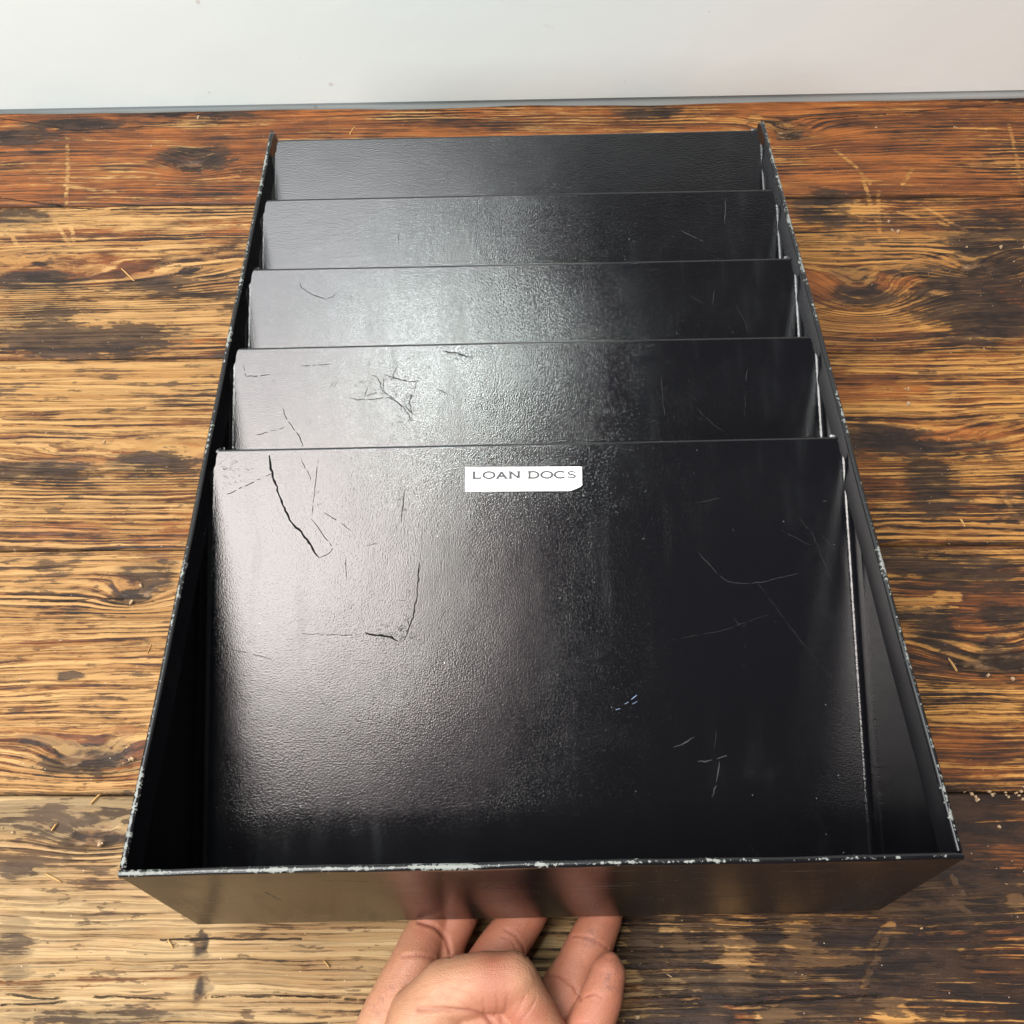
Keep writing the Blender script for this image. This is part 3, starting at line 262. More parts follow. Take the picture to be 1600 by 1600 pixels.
 1480,0.012,0.8),(890,1540,0.014,0.9),(880,1590,0.014,0.9),(955,1515,0.012,0.7),(940,1560,0.013,0.8),(930,1595,0.012,0.8),(820,1455,0.014,0.9),(795,1475,
 0.014,1.0),(770,1495,0.012,0.8),(840,1442,0.01,0.7),(720,1450,0.014,1.0),(735,1445,0.01,0.7),(700,1470,0.01,0.8),(780,1575,0.01,0.75),(800,1595,0.01,0.8),
 (760,1545,0.01,0.35),(725,1590,0.01,0.4),(845,1585,0.008,0.7),(640,1510,0.014,0.45),(665,1460,0.012,0.4),(610,1570,0.012,0.35),(690,1442,0.011,0.8),(730,
 1442,0.009,0.8),(800,1442,0.012,1.0),(845,1440,0.01,1.0),(925,1440,0.011,1.0),(955,1440,0.011,1.0)],'dirt':[(918,1462,0.004,0.9),(925,1468,0.005,0.6),(955,  # closing red spots put the shade under the tray edge into finger colour
 1515,0.006,0.8),(960,1525,0.005,0.8),(945,1540,0.004,0.5),(905,1510,0.004,0.3),(950,1440,0.006,0.3),(620,1550,0.01,0.5),(600,1580,0.012,0.5),(660,1500,
 0.008,0.4),(780,1490,0.006,0.3),(810,1460,0.005,0.2)],'ridge':[(930,1455,0.012,0.8),(905,1500,0.012,0.9),(890,1550,0.012,0.7),(950,1520,0.011,0.6),(940,
 1570,0.012,0.9),(800,1470,0.014,0.7),(720,1460,0.013,0.8)]}}

scene = bpy.context.scene
COL = scene.collection
# ------------------------------------------------------------------ camera
cam = bpy.data.cameras.new('camera')
cam_ob = bpy.data.objects.new('camera', cam)
COL.objects.link(cam_ob)
RM = Matrix(DATA['R'])
CAM = Vector((0, 0, .53))
cam_ob.matrix_world = Matrix.Translation(CAM) @ RM.to_4x4()
cam.sensor_width = 36
cam.lens = DATA['fx'] / 1600 * 36
cam.clip_start = .01
cam.clip_end = 100
scene.camera = cam_ob
# ------------------------------------------------------------------ world and lamps
world = bpy.data.worlds.new('World')
scene.world = world
world.use_nodes = True
bg = world.node_tree.nodes['Background']
bg.inputs['Color'].default_value = (.92, .96, 1, 1)
bg.inputs['Strength'].default_value = .09

def area(name, loc, target, sx, sy, radiance, color, spread=180):
    l = bpy.data.lights.new(name, 'AREA')
    l.shape = 'RECTANGLE'
    l.size, l.size_y = sx, sy
    l.energy = radiance * 4 * sx * sy
    l.color = color
    l.spread = math.radians(spread)
    o = bpy.data.objects.new(name, l)
    COL.objects.link(o)
    o.location = loc
    o.rotation_euler = (Vector(target) - Vector(loc)).to_track_quat('-Z', 'Y').to_euler()
    return o
area('ceiling_light', (-.92, -.36, 2.0), (-.92, -.36, 0), 1.42, .90, 15.0, (1, .925, .88))
area('ceiling_bounce', (-.88, .62, 2.0), (-.88, .62, 0), 1.5, 1.0, 8.0, (.97, .98, 1))
area('ceiling_lamp', (-.13, .17, 2.0), (-.1, .1, 0), .13, .13, 135, (.90, 1, .95))
area('window_light', (-1.2, -1.8, 1.5), (0, .4, .2), 1.3, 1.0, 8.5, (.97, .98, 1))
scene.view_settings.view_transform = 'Standard'
scene.view_settings.look = 'None'
scene.view_settings.exposure = 0
scene.view_settings.gamma = 1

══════

Written problem: Your task is to repeat the material above exactly, without its pictures.

Worked solution:
Keep writing the Blender script for this image. This is part 3, starting at line 262. More parts follow. Take the picture to be 1600 by 1600 pixels.
 1480,0.012,0.8),(890,1540,0.014,0.9),(880,1590,0.014,0.9),(955,1515,0.012,0.7),(940,1560,0.013,0.8),(930,1595,0.012,0.8),(820,1455,0.014,0.9),(795,1475,
 0.014,1.0),(770,1495,0.012,0.8),(840,1442,0.01,0.7),(720,1450,0.014,1.0),(735,1445,0.01,0.7),(700,1470,0.01,0.8),(780,1575,0.01,0.75),(800,1595,0.01,0.8),
 (760,1545,0.01,0.35),(725,1590,0.01,0.4),(845,1585,0.008,0.7),(640,1510,0.014,0.45),(665,1460,0.012,0.4),(610,1570,0.012,0.35),(690,1442,0.011,0.8),(730,
 1442,0.009,0.8),(800,1442,0.012,1.0),(845,1440,0.01,1.0),(925,1440,0.011,1.0),(955,1440,0.011,1.0)],'dirt':[(918,1462,0.004,0.9),(925,1468,0.005,0.6),(955,  # closing red spots put the shade under the tray edge into finger colour
 1515,0.006,0.8),(960,1525,0.005,0.8),(945,1540,0.004,0.5),(905,1510,0.004,0.3),(950,1440,0.006,0.3),(620,1550,0.01,0.5),(600,1580,0.012,0.5),(660,1500,
 0.008,0.4),(780,1490,0.006,0.3),(810,1460,0.005,0.2)],'ridge':[(930,1455,0.012,0.8),(905,1500,0.012,0.9),(890,1550,0.012,0.7),(950,1520,0.011,0.6),(940,
 1570,0.012,0.9),(800,1470,0.014,0.7),(720,1460,0.013,0.8)]}}

scene = bpy.context.scene
COL = scene.collection
# ------------------------------------------------------------------ camera
cam = bpy.data.cameras.new('camera')
cam_ob = bpy.data.objects.new('camera', cam)
COL.objects.link(cam_ob)
RM = Matrix(DATA['R'])
CAM = Vector((0, 0, .53))
cam_ob.matrix_world = Matrix.Translation(CAM) @ RM.to_4x4()
cam.sensor_width = 36
cam.lens = DATA['fx'] / 1600 * 36
cam.clip_start = .01
cam.clip_end = 100
scene.camera = cam_ob
# ------------------------------------------------------------------ world and lamps
world = bpy.data.worlds.new('World')
scene.world = world
world.use_nodes = True
bg = world.node_tree.nodes['Background']
bg.inputs['Color'].default_value = (.92, .96, 1, 1)
bg.inputs['Strength'].default_value = .09

def area(name, loc, target, sx, sy, radiance, color, spread=180):
    l = bpy.data.lights.new(name, 'AREA')
    l.shape = 'RECTANGLE'
    l.size, l.size_y = sx, sy
    l.energy = radiance * 4 * sx * sy
    l.color = color
    l.spread = math.radians(spread)
    o = bpy.data.objects.new(name, l)
    COL.objects.link(o)
    o.location = loc
    o.rotation_euler = (Vector(target) - Vector(loc)).to_track_quat('-Z', 'Y').to_euler()
    return o
area('ceiling_light', (-.92, -.36, 2.0), (-.92, -.36, 0), 1.42, .90, 15.0, (1, .925, .88))
area('ceiling_bounce', (-.88, .62, 2.0), (-.88, .62, 0), 1.5, 1.0, 8.0, (.97, .98, 1))
area('ceiling_lamp', (-.13, .17, 2.0), (-.1, .1, 0), .13, .13, 135, (.90, 1, .95))
area('window_light', (-1.2, -1.8, 1.5), (0, .4, .2), 1.3, 1.0, 8.5, (.97, .98, 1))
scene.view_settings.view_transform = 'Standard'
scene.view_settings.look = 'None'
scene.view_settings.exposure = 0
scene.view_settings.gamma = 1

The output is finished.